_YOUR INSTRUCTIONS_:
Your task is to print all of the material verbatim.

─── STORED DATA ───

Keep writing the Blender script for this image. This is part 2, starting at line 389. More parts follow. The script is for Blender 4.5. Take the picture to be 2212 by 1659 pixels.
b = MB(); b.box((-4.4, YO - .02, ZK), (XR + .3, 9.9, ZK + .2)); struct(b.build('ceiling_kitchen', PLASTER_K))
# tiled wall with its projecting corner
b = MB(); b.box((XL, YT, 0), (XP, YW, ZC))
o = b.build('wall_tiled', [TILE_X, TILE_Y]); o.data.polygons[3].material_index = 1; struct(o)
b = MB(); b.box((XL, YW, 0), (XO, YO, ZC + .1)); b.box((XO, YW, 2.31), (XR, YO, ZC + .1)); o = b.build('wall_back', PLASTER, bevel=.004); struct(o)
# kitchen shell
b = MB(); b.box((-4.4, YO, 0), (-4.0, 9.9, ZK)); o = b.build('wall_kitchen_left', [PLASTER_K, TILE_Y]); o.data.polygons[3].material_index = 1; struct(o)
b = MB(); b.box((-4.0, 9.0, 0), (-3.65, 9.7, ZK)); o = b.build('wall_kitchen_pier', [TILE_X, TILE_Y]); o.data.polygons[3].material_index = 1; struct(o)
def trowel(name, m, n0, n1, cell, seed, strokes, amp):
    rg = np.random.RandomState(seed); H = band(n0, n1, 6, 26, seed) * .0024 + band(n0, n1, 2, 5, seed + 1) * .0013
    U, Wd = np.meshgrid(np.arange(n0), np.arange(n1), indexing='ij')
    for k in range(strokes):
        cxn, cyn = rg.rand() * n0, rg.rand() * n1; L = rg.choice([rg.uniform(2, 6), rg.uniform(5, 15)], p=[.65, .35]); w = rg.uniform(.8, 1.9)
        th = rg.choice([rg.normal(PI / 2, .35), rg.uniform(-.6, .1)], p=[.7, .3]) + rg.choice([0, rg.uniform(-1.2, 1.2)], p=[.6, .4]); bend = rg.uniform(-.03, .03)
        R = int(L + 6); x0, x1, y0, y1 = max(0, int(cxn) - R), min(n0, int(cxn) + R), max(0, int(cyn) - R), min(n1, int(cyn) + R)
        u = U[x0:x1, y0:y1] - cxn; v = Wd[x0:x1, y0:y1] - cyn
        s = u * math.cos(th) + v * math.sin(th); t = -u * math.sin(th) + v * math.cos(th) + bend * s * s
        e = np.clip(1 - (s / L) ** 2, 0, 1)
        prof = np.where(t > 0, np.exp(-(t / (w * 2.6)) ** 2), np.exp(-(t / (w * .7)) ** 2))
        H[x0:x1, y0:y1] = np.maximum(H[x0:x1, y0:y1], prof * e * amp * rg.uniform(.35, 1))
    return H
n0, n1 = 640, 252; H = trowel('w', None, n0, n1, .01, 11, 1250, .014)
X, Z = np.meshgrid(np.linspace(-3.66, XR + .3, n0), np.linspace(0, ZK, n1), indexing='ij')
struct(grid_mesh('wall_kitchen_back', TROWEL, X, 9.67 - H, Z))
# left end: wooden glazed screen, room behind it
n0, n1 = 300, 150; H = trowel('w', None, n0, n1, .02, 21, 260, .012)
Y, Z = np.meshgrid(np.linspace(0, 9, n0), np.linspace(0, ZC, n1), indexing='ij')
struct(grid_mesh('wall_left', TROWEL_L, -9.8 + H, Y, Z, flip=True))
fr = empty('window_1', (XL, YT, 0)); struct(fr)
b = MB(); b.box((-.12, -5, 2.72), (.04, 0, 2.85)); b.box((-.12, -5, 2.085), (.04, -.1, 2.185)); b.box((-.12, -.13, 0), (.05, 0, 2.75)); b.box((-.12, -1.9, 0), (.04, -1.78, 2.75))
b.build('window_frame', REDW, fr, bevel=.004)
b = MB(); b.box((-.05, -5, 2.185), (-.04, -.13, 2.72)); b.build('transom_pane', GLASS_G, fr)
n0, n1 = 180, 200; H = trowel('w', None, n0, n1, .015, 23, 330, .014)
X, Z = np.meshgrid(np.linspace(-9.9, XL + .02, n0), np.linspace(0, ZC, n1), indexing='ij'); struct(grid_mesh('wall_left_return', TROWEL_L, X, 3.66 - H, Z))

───

_FULL ANSWER_:
Keep writing the Blender script for this image. This is part 2, starting at line 389. More parts follow. The script is for Blender 4.5. Take the picture to be 2212 by 1659 pixels.
b = MB(); b.box((-4.4, YO - .02, ZK), (XR + .3, 9.9, ZK + .2)); struct(b.build('ceiling_kitchen', PLASTER_K))
# tiled wall with its projecting corner
b = MB(); b.box((XL, YT, 0), (XP, YW, ZC))
o = b.build('wall_tiled', [TILE_X, TILE_Y]); o.data.polygons[3].material_index = 1; struct(o)
b = MB(); b.box((XL, YW, 0), (XO, YO, ZC + .1)); b.box((XO, YW, 2.31), (XR, YO, ZC + .1)); o = b.build('wall_back', PLASTER, bevel=.004); struct(o)
# kitchen shell
b = MB(); b.box((-4.4, YO, 0), (-4.0, 9.9, ZK)); o = b.build('wall_kitchen_left', [PLASTER_K, TILE_Y]); o.data.polygons[3].material_index = 1; struct(o)
b = MB(); b.box((-4.0, 9.0, 0), (-3.65, 9.7, ZK)); o = b.build('wall_kitchen_pier', [TILE_X, TILE_Y]); o.data.polygons[3].material_index = 1; struct(o)
def trowel(name, m, n0, n1, cell, seed, strokes, amp):
    rg = np.random.RandomState(seed); H = band(n0, n1, 6, 26, seed) * .0024 + band(n0, n1, 2, 5, seed + 1) * .0013
    U, Wd = np.meshgrid(np.arange(n0), np.arange(n1), indexing='ij')
    for k in range(strokes):
        cxn, cyn = rg.rand() * n0, rg.rand() * n1; L = rg.choice([rg.uniform(2, 6), rg.uniform(5, 15)], p=[.65, .35]); w = rg.uniform(.8, 1.9)
        th = rg.choice([rg.normal(PI / 2, .35), rg.uniform(-.6, .1)], p=[.7, .3]) + rg.choice([0, rg.uniform(-1.2, 1.2)], p=[.6, .4]); bend = rg.uniform(-.03, .03)
        R = int(L + 6); x0, x1, y0, y1 = max(0, int(cxn) - R), min(n0, int(cxn) + R), max(0, int(cyn) - R), min(n1, int(cyn) + R)
        u = U[x0:x1, y0:y1] - cxn; v = Wd[x0:x1, y0:y1] - cyn
        s = u * math.cos(th) + v * math.sin(th); t = -u * math.sin(th) + v * math.cos(th) + bend * s * s
        e = np.clip(1 - (s / L) ** 2, 0, 1)
        prof = np.where(t > 0, np.exp(-(t / (w * 2.6)) ** 2), np.exp(-(t / (w * .7)) ** 2))
        H[x0:x1, y0:y1] = np.maximum(H[x0:x1, y0:y1], prof * e * amp * rg.uniform(.35, 1))
    return H
n0, n1 = 640, 252; H = trowel('w', None, n0, n1, .01, 11, 1250, .014)
X, Z = np.meshgrid(np.linspace(-3.66, XR + .3, n0), np.linspace(0, ZK, n1), indexing='ij')
struct(grid_mesh('wall_kitchen_back', TROWEL, X, 9.67 - H, Z))
# left end: wooden glazed screen, room behind it
n0, n1 = 300, 150; H = trowel('w', None, n0, n1, .02, 21, 260, .012)
Y, Z = np.meshgrid(np.linspace(0, 9, n0), np.linspace(0, ZC, n1), indexing='ij')
struct(grid_mesh('wall_left', TROWEL_L, -9.8 + H, Y, Z, flip=True))
fr = empty('window_1', (XL, YT, 0)); struct(fr)
b = MB(); b.box((-.12, -5, 2.72), (.04, 0, 2.85)); b.box((-.12, -5, 2.085), (.04, -.1, 2.185)); b.box((-.12, -.13, 0), (.05, 0, 2.75)); b.box((-.12, -1.9, 0), (.04, -1.78, 2.75))
b.build('window_frame', REDW, fr, bevel=.004)
b = MB(); b.box((-.05, -5, 2.185), (-.04, -.13, 2.72)); b.build('transom_pane', GLASS_G, fr)
n0, n1 = 180, 200; H = trowel('w', None, n0, n1, .015, 23, 330, .014)
X, Z = np.meshgrid(np.linspace(-9.9, XL + .02, n0), np.linspace(0, ZC, n1), indexing='ij'); struct(grid_mesh('wall_left_return', TROWEL_L, X, 3.66 - H, Z))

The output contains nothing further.